The Work Continues: A Legislative Session Reflection
Written by Marqus Cole, GIPL Organizing Director
The 2026 legislative session has come to a close, but our advocacy is far from over. This moment marks a transition, not an ending. The relationships we’ve built, the pressure we’ve applied, and the visibility we’ve created will continue to shape what comes next. Policy doesn’t begin and end with Sine Die, and neither does our work.
Because of your engagement this session, we made a meaningful difference on every one of our priority issues.
Your actions mattered. This was not simply a session where good bills failed to pass. It was a session where sustained pressure stopped bad outcomes and forced better ones into view.
Take the Okefenokee Protection Act. While it did not receive a final vote this session, that outcome does not reflect a lack of support. The bill has strong bipartisan backing and enough co-sponsors that, if brought to the floor, it would pass. Leadership chose to keep it in committee. That is procedural posturing, not policy failure. The support is there, and that matters as we look ahead.
We saw a similar story with the Forever Chemical Transparency Act. In 2025, this was a new concept with limited traction. In 2026, it became a recognized issue with growing awareness among policymakers and increased attention in the media. The bill did not cross the finish line this year, but the progress is real. What was once unfamiliar is now firmly part of the policy conversation, and that is how durable change begins to take hold.
On data centers, the undeniable shift from last year to this year reflects the scale of what is at stake. In 2025, there were only a handful of bills addressing the issue. In 2026, there were more than a dozen. Data center expansion carries tens of billions of dollars in long-term infrastructure decisions alongside billions in tax incentives, with real implications for who pays and who benefits.
Our priority legislation, SB 34, sat at the center of that conversation. When industry-backed changes weakened the bill, your advocacy helped build enough support to restore stronger protections. The bill did not fail because it lacked votes. It had a viable bipartisan coalition ready to pass it. Rather than allow that vote, the Senate adjourned for the day and sent it back to committee.
That moment made something clear: when organized communities engage, they can shift outcomes, even if leadership ultimately blocks the final step.
It can be tempting to look at these outcomes and conclude that the system is broken. But what we saw this session suggests something more precise. The system is behaving as it is designed. When pressure is low, it protects entrenched interests. When pressure builds, it adapts, delays, or redirects.

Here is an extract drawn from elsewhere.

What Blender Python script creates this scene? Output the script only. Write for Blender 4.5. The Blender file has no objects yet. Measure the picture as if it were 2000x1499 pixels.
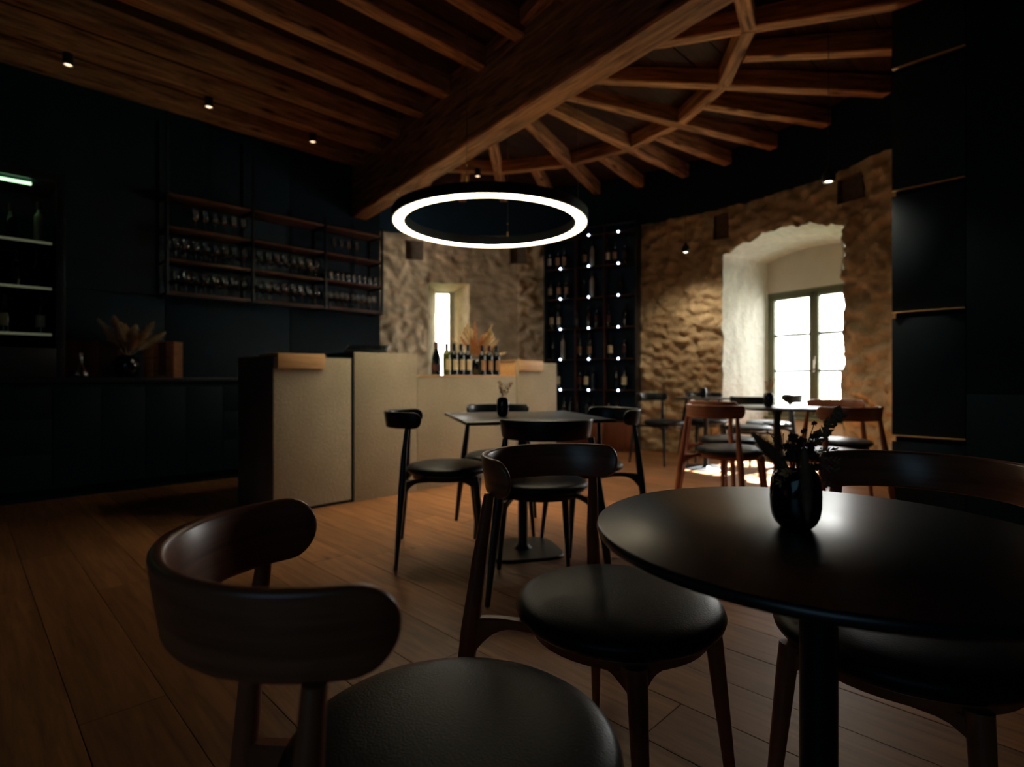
import bpy, bmesh, math, random
from mathutils import Vector, Matrix, noise
random.seed(7)
PI = math.pi
sc = bpy.context.scene
C = sc.collection
CAMH = 0.93
FPX = 1085.0

# ------------------------------------------------------------------ camera
cam_d = bpy.data.cameras.new('camera')
cam = bpy.data.objects.new('camera', cam_d)
C.objects.link(cam)
cam.location = (0, 0, CAMH)
cam.rotation_euler = (PI / 2, 0, 0)
cam_d.sensor_width = 36
cam_d.lens = 36 * FPX / 2000
cam_d.shift_y = -11.5 / 2000
cam_d.clip_start = 0.02
cam_d.clip_end = 3000
cam_d.dof.use_dof = True
cam_d.dof.focus_distance = 1.05
cam_d.dof.aperture_fstop = 3.2
sc.camera = cam

# ------------------------------------------------------------------ exposure, world, sun, added fill light
vs = sc.view_settings
vs.view_transform = 'Standard'
vs.look = 'None'
vs.exposure = 0.6
vs.gamma = 1.0
vs.use_curve_mapping = False
sc.cycles.caustics_reflective = False
sc.cycles.caustics_refractive = False
sc.cycles.max_bounces = 8
sc.cycles.sample_clamp_indirect = 4.0
sc.cycles.use_denoising = True

w = bpy.data.worlds.new('sky')
sc.world = w
w.use_nodes = True
wn, wl = w.node_tree.nodes, w.node_tree.links
wn.clear()
wo = wn.new('ShaderNodeOutputWorld')
wb = wn.new('ShaderNodeBackground')
wr = wn.new('ShaderNodeValToRGB')
wx = wn.new('ShaderNodeSeparateXYZ')
wt = wn.new('ShaderNodeTexCoord')
wl.new(wt.outputs['Generated'], wx.inputs[0])
wl.new(wx.outputs['Z'], wr.inputs['Fac'])
wr.color_ramp.elements[0].position = 0.0
wr.color_ramp.elements[0].color = (1.0, 0.99, 0.93, 1)
wr.color_ramp.elements[1].position = 0.5
wr.color_ramp.elements[1].color = (0.93, 0.97, 1.0, 1)
wl.new(wr.outputs['Color'], wb.inputs['Color'])
wb.inputs['Strength'].default_value = 9.0
wl.new(wb.outputs[0], wo.inputs[0])

sun_d = bpy.data.lights.new('sun', 'SUN')
sun = bpy.data.objects.new('sun', sun_d)
C.objects.link(sun)
SUNV = Vector((-0.80, -0.60, -1.00)).normalized()
sun.rotation_euler = SUNV.to_track_quat('-Z', 'Y').to_euler()
sun.location = (12, 14, 14)
sun_d.energy = 110.0
sun_d.color = (1.0, 0.95, 0.86)
sun_d.angle = math.radians(0.53)


def area(name, loc, target, sx, sy, power, col, portal=False, spread=180):
    d = bpy.data.lights.new(name, 'AREA')
    d.shape = 'RECTANGLE'
    d.size, d.size_y, d.energy, d.color = sx, sy, power, col
    d.spread = math.radians(spread)
    if portal:
        d.cycles.is_portal = True
    o = bpy.data.objects.new(name, d)
    C.objects.link(o)
    o.location = loc
    o.rotation_euler = (Vector(target) - Vector(loc)).to_track_quat('-Z', 'Z').to_euler()
    return o


# added bluish fill light behind the camera to lift the dark areas
area('rear_fill_light', (-1.2, -2.4, 1.5), (0.4, 3.0, 0.5), 2.6, 1.4, 1.6, (0.36, 0.72, 1.0), spread=130)

# ------------------------------------------------------------------ materials
MATS = {}


def new_mat(name):
    m = bpy.data.materials.new(name)
    m.use_nodes = True
    nt = m.node_tree
    b = nt.nodes['Principled BSDF']
    MATS[name] = m
    return m, nt, b


def N(nt, t, **kw):
    n = nt.nodes.new(t)
    for k, v in kw.items():
        if k in n.inputs:
            n.inputs[k].default_value = v
        else:
            setattr(n, k, v)
    return n


def ramp(nt, fac, c1, c2, p1=0.3, p2=0.7):
    r = nt.nodes.new('ShaderNodeValToRGB')
    r.color_ramp.elements[0].position = p1
    r.color_ramp.elements[0].color = (*c1, 1)
    r.color_ramp.elements[1].position = p2
    r.color_ramp.elements[1].color = (*c2, 1)
    nt.links.new(fac, r.inputs['Fac'])
    return r


def srgb(r, g, b):
    f = lambda c: (c / 255 / 12.92) if c / 255 <= 0.04045 else ((c / 255 + 0.055) / 1.055) ** 2.4
    return (f(r), f(g), f(b))


def mat_plain(name, col, rough=0.5, metal=0.0, nscale=20, var=0.12, bump=0.0, spec=0.5, coat=0.0):
    m, nt, b = new_mat(name)
    tc = N(nt, 'ShaderNodeTexCoord')
    nz = N(nt, 'ShaderNodeTexNoise', Scale=nscale, Detail=4.0)
    nt.links.new(tc.outputs['Object'], nz.inputs['Vector'])
    c1 = tuple(c * (1 - var) for c in col)
    c2 = tuple(min(1, c * (1 + var)) for c in col)
    r = ramp(nt, nz.outputs['Fac'], c1, c2)
    nt.links.new(r.outputs['Color'], b.inputs['Base Color'])
    b.inputs['Roughness'].default_value = rough
    b.inputs['Metallic'].default_value = metal
    b.inputs['Specular IOR Level'].default_value = spec
    b.inputs['Coat Weight'].default_value = coat
    if bump:
        bp = N(nt, 'ShaderNodeBump', Strength=bump, Distance=0.002)
        nt.links.new(nz.outputs['Fac'], bp.inputs['Height'])
        nt.links.new(bp.outputs[0], b.inputs['Normal'])
    return m


def mat_wood(name, c1, c2, rough=0.45, scale=(1, 14, 14), rand=0.0, bump=0.15, spec=0.5, knots=False, coord='Object'):
    m, nt, b = new_mat(name)
    tc = N(nt, 'ShaderNodeTexCoord')
    mp = N(nt, 'ShaderNodeMapping')
    mp.inputs['Scale'].default_value = scale
    oi = N(nt, 'ShaderNodeObjectInfo')
    add = N(nt, 'ShaderNodeVectorMath', operation='ADD')
    sc_ = N(nt, 'ShaderNodeVectorMath', operation='SCALE')
    sc_.inputs[0].default_value = (37.0, 53.0, 71.0)
    nt.links.new(oi.outputs['Random'], sc_.inputs['Scale'])
    nt.links.new(tc.outputs[coord], mp.inputs['Vector'])
    nt.links.new(mp.outputs[0], add.inputs[0])
    nt.links.new(sc_.outputs[0], add.inputs[1])
    nz = N(nt, 'ShaderNodeTexNoise', Scale=2.2, Detail=7.0, Roughness=0.62, Distortion=0.6)
    nt.links.new(add.outputs[0], nz.inputs['Vector'])
    r = ramp(nt, nz.outputs['Fac'], c1, c2, 0.32, 0.68)
    out = r.outputs['Color']
    if knots:
        vo = N(nt, 'ShaderNodeTexVoronoi', Scale=1.6)
        mp2 = N(nt, 'ShaderNodeMapping')
        mp2.inputs['Scale'].default_value = tuple(max(1.0, s * 0.3) for s in scale)
        nt.links.new(tc.outputs[coord], mp2.inputs['Vector'])
        nt.links.new(mp2.outputs[0], vo.inputs['Vector'])
        kr = ramp(nt, vo.outputs['Distance'], (0.25, 0.2, 0.18), (1, 1, 1), 0.06, 0.14)
        mx = N(nt, 'ShaderNodeMix', data_type='RGBA', blend_type='MULTIPLY')
        mx.inputs[0].default_value = 1.0
        nt.links.new(out, mx.inputs[6])
        nt.links.new(kr.outputs['Color'], mx.inputs[7])
        out = mx.outputs[2]
    if rand:
        hs = N(nt, 'ShaderNodeHueSaturation')
        mr = N(nt, 'ShaderNodeMapRange')
        mr.inputs['To Min'].default_value = 1 - rand
        mr.inputs['To Max'].default_value = 1 + rand
        nt.links.new(oi.outputs['Random'], mr.inputs['Value'])
        nt.links.new(mr.outputs[0], hs.inputs['Value'])
        nt.links.new(out, hs.inputs['Color'])
        out = hs.outputs[0]
    nt.links.new(out, b.inputs['Base Color'])
    b.inputs['Roughness'].default_value = rough
    b.inputs['Specular IOR Level'].default_value = spec
    if bump:
        bp = N(nt, 'ShaderNodeBump', Strength=bump, Distance=0.003)
        nt.links.new(nz.outputs['Fac'], bp.inputs['Height'])
        nt.links.new(bp.outputs[0], b.inputs['Normal'])
    return m


def mat_stone(name, c1, c2, bump=0.6, scale=9.0, rough=0.9):
    m, nt, b = new_mat(name)
    tc = N(nt, 'ShaderNodeTexCoord')
    nz = N(nt, 'ShaderNodeTexNoise', Scale=scale, Detail=9.0, Roughness=0.65)
    nz2 = N(nt, 'ShaderNodeTexNoise', Scale=1.7, Detail=3.0)
    nt.links.new(tc.outputs['Object'], nz.inputs['Vector'])
    nt.links.new(tc.outputs['Object'], nz2.inputs['Vector'])
    mx = N(nt, 'ShaderNodeMix', data_type='FLOAT')
    mx.inputs[0].default_value = 0.5
    nt.links.new(nz.outputs['Fac'], mx.inputs[2])
    nt.links.new(nz2.outputs['Fac'], mx.inputs[3])
    r = ramp(nt, mx.outputs[0], c1, c2, 0.35, 0.62)
    nt.links.new(r.outputs['Color'], b.inputs['Base Color'])
    b.inputs['Roughness'].default_value = rough
    b.inputs['Specular IOR Level'].default_value = 0.2
    bp = N(nt, 'ShaderNodeBump', Strength=bump, Distance=0.06)
    nt.links.new(nz.outputs['Fac'], bp.inputs['Height'])
    nt.links.new(bp.outputs[0], b.inputs['Normal'])
    return m


def mat_emit(name, col, s):
    m, nt, b = new_mat(name)
    b.inputs['Base Color'].default_value = (*col, 1)
    b.inputs['Emission Color'].default_value = (*col, 1)
    b.inputs['Emission Strength'].default_value = s
    return m


def mat_pane(name, tint=(1, 1, 1), gloss=0.08, rough=0.02):
    m, nt, b = new_mat(name)
    nt.nodes.remove(b)
    out = nt.nodes['Material Output']
    tr = N(nt, 'ShaderNodeBsdfTransparent')
    tr.inputs[0].default_value = (*tint, 1)
    gl = N(nt, 'ShaderNodeBsdfGlossy')
    gl.inputs['Roughness'].default_value = rough
    fr = N(nt, 'ShaderNodeLayerWeight')
    fr.inputs['Blend'].default_value = 0.35
    mr = N(nt, 'ShaderNodeMapRange')
    mr.inputs['To Min'].default_value = gloss * 0.5
    mr.inputs['To Max'].default_value = min(1.0, gloss * 6)
    nt.links.new(fr.outputs['Fresnel'], mr.inputs['Value'])
    mx = N(nt, 'ShaderNodeMixShader')
    nt.links.new(mr.outputs[0], mx.inputs[0])
    nt.links.new(tr.outputs[0], mx.inputs[1])
    nt.links.new(gl.outputs[0], mx.inputs[2])
    nt.links.new(mx.outputs[0], out.inputs['Surface'])
    return m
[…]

And when pressure becomes unavoidable, it can act quickly and decisively.
The question for us is not whether change is possible, but whether we are creating the conditions that make it necessary.
Beyond individual bills, this session was defined by participation. You helped bring our values into the Capitol, into committee rooms, and into conversations that will continue beyond this year. That presence builds credibility and influence over time, and it is already reshaping what policymakers see as possible.
Looking ahead, there is a strong possibility of a special session later this summer to address unresolved election and voting issues. While those topics are not central to GIPL’s legislative priorities, a special session could create an unexpected opportunity to revisit some of the bills that stalled this year. With the primary elections behind us and political dynamics shifting, there may be another opening to advance key policies. And we will be ready.
Our Summer of Advocacy launches May 12 at our next Green Team Roundtable, and it will be another opportunity to keep applying pressure in a system that responds to pressure.
Over the coming months, we will continue making the true costs of these decisions clear, building relationships with policymakers and candidates, and ensuring that more Georgians understand what is at stake.
That is how we move from delayed progress to decisive action.
The work continues because the stakes remain the same. The decisions being made today will shape Georgia’s energy future, public health, and environmental integrity for decades to come.
Thank you for being part of this work. Stay engaged. More is ahead.